───── Input data

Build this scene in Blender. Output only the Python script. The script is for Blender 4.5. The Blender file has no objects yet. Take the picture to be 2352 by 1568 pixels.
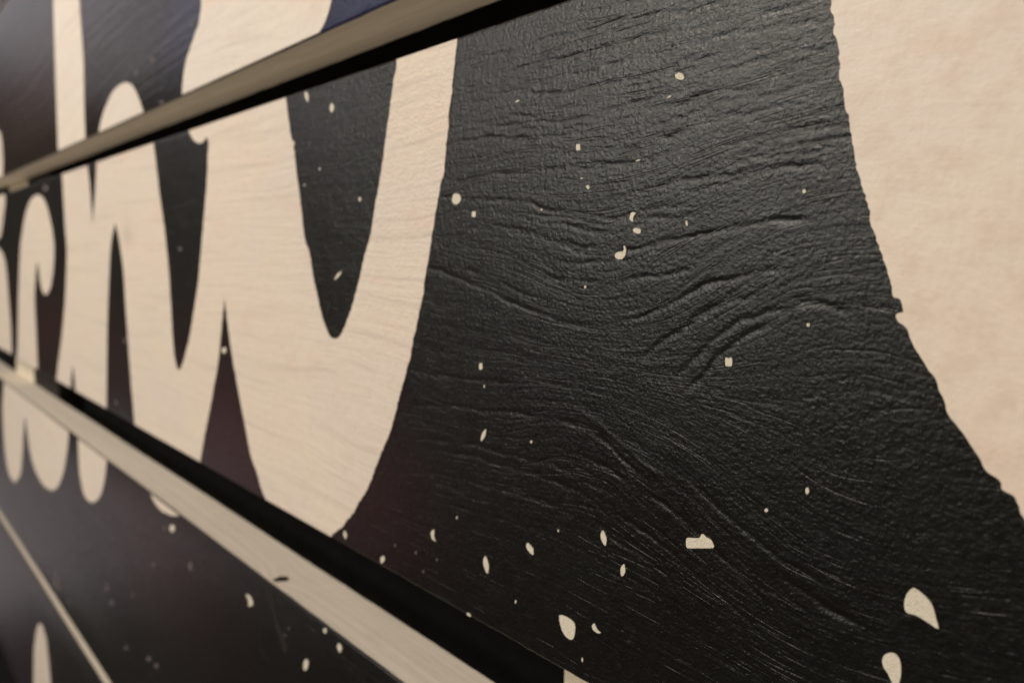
import bpy, math, random
import numpy as np
from mathutils import Vector, Matrix, noise
from mathutils.geometry import tessellate_polygon

scene = bpy.context.scene
col = scene.collection

# ------------------------------------------------------------------ camera
# The photograph is measured on a 2352 x 1568 grid.
F = 1970.0            # focal length on that grid
CX, CY = 1176.0, 784.0
DIST = 0.109          # lens to the painted faces (metres)
EYE_Z = 1.5
SIGN_Z = 1.5
left = Vector((-1559.0, 204.0, -F)).normalized()          # the boards run off to the left
hz = Vector((2000.0, 784.0 - (580 + 0.013 * 3559), -F)).normalized()
up = left.cross(hz)
if up.y < 0: up = -up
up.normalize()
wx = -left
wy = up.cross(wx).normalized()
Rcw = Matrix((wx, wy, up))            # camera -> world rotation
CAM_LOC = Vector((0.0, -DIST, EYE_Z))

cam_data = bpy.data.cameras.new('camera')
cam_data.sensor_width = 36.0
cam_data.lens = 36.0 * F / 2352.0
cam_data.clip_start = 0.005
cam_data.clip_end = 50.0
cam = bpy.data.objects.new('camera', cam_data)
col.objects.link(cam)
cam.matrix_world = Matrix.Translation(CAM_LOC) @ Rcw.to_4x4()
cam_data.dof.use_dof = True
cam_data.dof.focus_distance = 0.143
cam_data.dof.aperture_fstop = 20.0
cam_data.dof.aperture_blades = 0
scene.camera = cam

# ------------------------------------------------------------------ light
world = bpy.data.worlds.new("World")
scene.world = world
world.use_nodes = True
bg = world.node_tree.nodes['Background']
bg.inputs['Color'].default_value = (1.0, 0.82, 0.66, 1)
bg.inputs['Strength'].default_value = 0.045

def area(name, loc, target, size, power, color):
    d = bpy.data.lights.new(name, 'AREA')
    d.shape = 'RECTANGLE'; d.size = size[0]; d.size_y = size[1]
    d.energy = power; d.color = color
    o = bpy.data.objects.new(name, d); col.objects.link(o)
    o.location = loc
    o.rotation_euler = (Vector(target) - Vector(loc)).to_track_quat('-Z', 'Y').to_euler()
    return o
# sheen lamp: in front, a little above and along the wall to the left
area('room_lamp', (-1.30, -1.55, 1.98), (-0.10, 0, 1.5), (0.7, 0.45), 12.0, (1.0, 0.97, 0.88))
# warm key light added up to the left, close so brightness falls off rightward
area('near_key', (-0.60, -0.82, 2.30), (-0.25, 0, 1.5), (0.35, 0.35), 12.4, (1.0, 0.88, 0.74))
# warm fill added behind the camera, above right, for letters and raw edges
area('right_fill', (0.75, -1.7, 2.45), (-0.15, 0, 1.5), (1.2, 1.0), 6.0, (1.0, 0.86, 0.68))
# weak light thrown back up from the floor
area('floor_bounce', (1.1, -1.3, 0.70), (-0.15, 0, 1.5), (1.6, 1.0), 6.0, (1.0, 0.84, 0.66))
# light thrown back by the floor at the far end
area('far_floor_bounce', (-2.8, -0.45, 0.72), (-0.6, 0, 1.5), (0.5, 0.5), 0.48, (1.0, 0.88, 0.90))
# cool light from the far end of the room
area('far_lamp', (-2.6, -0.50, 2.30), (-0.6, 0, 1.5), (0.5, 0.6), 1.35, (0.97, 0.90, 0.97))

scene.view_settings.view_transform = 'Standard'
scene.view_settings.look = 'None'
scene.view_settings.exposure = 0.0
scene.view_settings.gamma = 1.0

# ------------------------------------------------------------------ helpers
def at(px, py, y=0.0):
    """a spot of the photograph laid on the plane at depth y -> (x, z) on the sign"""
    r = Rcw @ Vector((px - CX, CY - py, -F))
    t = (y - CAM_LOC.y) / r.y
    p = CAM_LOC + r * t
    return p.x, p.z - SIGN_Z

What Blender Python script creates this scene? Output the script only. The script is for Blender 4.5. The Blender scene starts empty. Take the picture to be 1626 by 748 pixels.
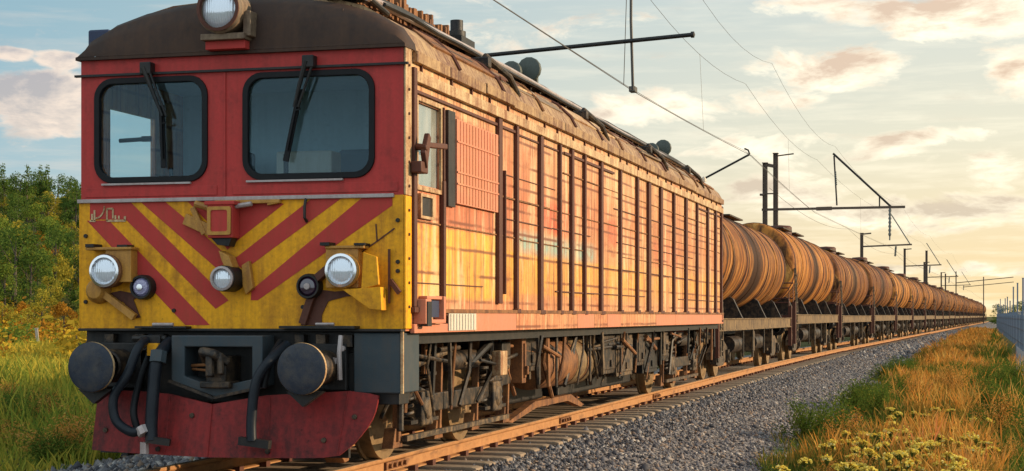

──────────

• [Task description] The lines from the start of the data through the line that contains "bg.inputs['Strength'].default_value = 0.045" are to be returned exactly, please, with both ends included and every picture left out.

• [Response to the task]
Build this scene in Blender. Output only the Python script. The script is for Blender 4.5. The Blender file has no objects yet. Take the picture to be 2352 by 1568 pixels.
import bpy, math, random
import numpy as np
from mathutils import Vector, Matrix, noise
from mathutils.geometry import tessellate_polygon

scene = bpy.context.scene
col = scene.collection

# ------------------------------------------------------------------ camera
# The photograph is measured on a 2352 x 1568 grid.
F = 1970.0            # focal length on that grid
CX, CY = 1176.0, 784.0
DIST = 0.109          # lens to the painted faces (metres)
EYE_Z = 1.5
SIGN_Z = 1.5
left = Vector((-1559.0, 204.0, -F)).normalized()          # the boards run off to the left
hz = Vector((2000.0, 784.0 - (580 + 0.013 * 3559), -F)).normalized()
up = left.cross(hz)
if up.y < 0: up = -up
up.normalize()
wx = -left
wy = up.cross(wx).normalized()
Rcw = Matrix((wx, wy, up))            # camera -> world rotation
CAM_LOC = Vector((0.0, -DIST, EYE_Z))

cam_data = bpy.data.cameras.new('camera')
cam_data.sensor_width = 36.0
cam_data.lens = 36.0 * F / 2352.0
cam_data.clip_start = 0.005
cam_data.clip_end = 50.0
cam = bpy.data.objects.new('camera', cam_data)
col.objects.link(cam)
cam.matrix_world = Matrix.Translation(CAM_LOC) @ Rcw.to_4x4()
cam_data.dof.use_dof = True
cam_data.dof.focus_distance = 0.143
cam_data.dof.aperture_fstop = 20.0
cam_data.dof.aperture_blades = 0
scene.camera = cam

# ------------------------------------------------------------------ light
world = bpy.data.worlds.new("World")
scene.world = world
world.use_nodes = True
bg = world.node_tree.nodes['Background']
bg.inputs['Color'].default_value = (1.0, 0.82, 0.66, 1)
bg.inputs['Strength'].default_value = 0.045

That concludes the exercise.